The Psychological Benefits of Wearing Exactly What You Want

03/24/2015 10:40 am ET | Updated May 24, 2015

My whole sentient life I have been pretty adamant about the way I wanted to look. While, in my case, this hasn't equated to tattoos or even dyed hair, I've certainly made some experimental aesthetic choices. I've never really understood the sense of fear some people have when it comes to wearing things they deem "risky", or even worse "unflattering". Aesthetic decisions about yourself seem, to me, the only creative process that absolutely every human has to partake in. So making these decisions from a place of uneasiness, compromise and even fear can only really set you up for unhappiness, both in how you look and in how you are. I often receive comments such as: "Wow, that is some lipstick. I wish I could pull that off." Well I have news for you -- all of you. You can.

To be able to "get away with" something all you need is belief that you can. Once you start to really understand this, it's like Dorothy's realization in the Wizard of Oz, that she had the power to get home within herself the whole time. You tell yourself you can wear it, and you can. It's really the closest thing to magic which exists in the world. If you pretend you feel confident about your choices, eventually you will.

The trick lies in an arrogant sense of trust in all your aesthetic decisions. Take it as read that you have impeccable taste. Therefore, everything you decide you would like to wear will look great, simply because you have chosen it. This takes away all of the unnecessary and fun-destroying agonizing out of your decision making. If you like it, you are right, and you should wear it. If you don't like it, you're right, and you shouldn't. You're right. You are right.

I am prone to indecision and self-doubt in pretty much all areas of my life apart from my style-based decisions. I don't think I've ever avoided something I actually wanted to wear for fear I couldn't "pull it off." I'm 5'9, and I wear huge clumpy shoes all the bloody time. Having self-confidence which borders on the bratty in this small but important area of my life acts as a foundation for the other areas. Putting on a "risky" lipstick, or shoes which makes you 6 foot 4, tricks everyone around you into thinking you're completely self-assured and confident in every way, and not just in your makeup-based decisions. I obviously don't care what you think of me; otherwise I wouldn't be wearing this ridiculous [insert item here]. And it can even trick you.

There are many who focus on the concept of "flattering" when questioning aesthetic risks. To which I say: you are totally missing the point. Most brightly colored lipsticks are, in the basest sense of the word, deeply unflattering. They are jarring and loud and obnoxious and FUN. Neon pink doesn't "go" with any other color, really. That's not why it's enjoyable to wear. If you admire it on others, you can definitely "get away with it" yourself. It doesn't "suit" anyone, so conversely it actually "suits" everyone the exact same amount. Self-excusing language doesn't make sense to me: simply by wearing it you are "getting away with it," you are "pulling it off."

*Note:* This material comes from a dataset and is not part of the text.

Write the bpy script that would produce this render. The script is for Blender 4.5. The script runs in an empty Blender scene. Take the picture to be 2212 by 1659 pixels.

My perspective on these things has led people to believe I am "fearless." I'm not fearless at all -- I'm scared of lots of things: strangers, sharks, throwing up on airplanes. But I'm just not scared of clothes or makeup. There's no bravery in wearing something "out-there," really. Doing it once (maybe twice for beginners) is enough to convince you that there's no need to be scared. For the most part, nobody around you will notice, and if they do, it is seriously unlikely they will care. And even if somebody else doesn't like it, you shouldn't care. Everybody knows that you can't please everyone, but you can guarantee that wearing what you want will definitely and consistently please you. And that is powerful.